I am having a hard time devising a pattern for the modification of my persistent objects. I have a few objects that require some tedious validation prior to allowing the object to be updated. My desired pattern would be as follows:
1. UI get persistent object to be updated.
2. UI update modified fields.
3. UI pass object to Logic "modify" method to persist the update.
4. Logic compare new object with old to determine what has changed and perform complex validation accordingly or throw error if a field was modified that wasn't supposed to be.
5. Logic store new object.
Hibernate doesn't seem to want to function in this way. These are the problems I'm having.
1. If the UI grabs a persistent object and modifies fields then the fields are already part of the persistent object unless the transaction is rolled back.
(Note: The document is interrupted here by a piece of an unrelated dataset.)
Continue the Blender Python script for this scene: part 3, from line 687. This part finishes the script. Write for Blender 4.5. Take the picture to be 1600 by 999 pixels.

Seems to be no good way to safely obtain a detached version of the object and modify that before passing it onto the logic layer.
2. Because the modified persistent object is the current object to the local session there is no way to determine what fields have changed to compare with old object.
I'm familiar with the "Interceptor" but this Interface doesn't seem to do what I want it a clean way considering it is applied to a session and not to a persistent class. An Interceptor based approach would seem like a messy solution but maybe the way I'm thinking of using it is incorrect?
Anyway, I'm thinking there should be a good solution to this problem which probably involves changing my desired pattern above but I'm having trouble finding a pattern to replace the one above. Does anyone have any advice, pointers, or links to help me out?